My daily life is like trying to catch a wave in an ocean of hype. Learn to surf it and stay on top of it instead of letting it swallow you and drown you. Because there’s such hyperbole, sarcasm and competition. To decipher truth from perception is to change perspective. Learn to intake differently.
When I was a kid, I specifically remembered Chuck’s notion of “Channel Zero.” I’ve now found “Channel Zero.” It’s FOX. It’s 80% advertisement, 18% entertainment content and 2% news. It’s the media equivalent of pork grinds smothered in high-sodium hot sauce. It hardens the arteries and disintegrates brain matter.
But hype is not just on television. It’s in the way we talk to each other. The way we converse. Hype has even polluted or clouded the way we relate. We use lies, exaggerations and simple deception like credit cards to just get us through till next month. Something’s no longer just funny, it’s “hilarious.” It’s not good or satisfactory, it’s “great” (sarcastically, of course). Imagine how many fewer words we’d use and how more succinctly we could communicate if we stripped the hype away and told it like it is. If we cut the 80% advertisement out of our speech, what would it sound like?
We don’t have to sell ourselves reality. And maybe this is a bi-product of being fed reality on television for the last 10 years. Where it couldn’t get any “realer,” but then you realize the entire thing was just one big cola ad. The game was rigged. The votes were never tallied. There’s fine print even to reality. We finally have come full circle and even reality is rigged. It’s hyped. Reality’s not even real.
So friends, I don’t proclaim to know how to fix it, but I know how to fight it.
I know the sources.

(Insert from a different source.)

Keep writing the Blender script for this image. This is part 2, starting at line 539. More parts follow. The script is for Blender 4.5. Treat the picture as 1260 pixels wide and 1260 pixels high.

I’ve identified the suppliers. I don’t expect it to be easy. And I don’t expect it to be popular. Hell, last night I missed Game 1 of the Eastern Conference Finals (where the Celtics lost to the Heat, but still…). It’d be easy to cave. It’s like most stupid stuff that I take on. No meat. No sugars. Marathoning. There’s an exit every mile and you can always just give up, pull off and turn around.
But as Chuck said…don’t believe the hype.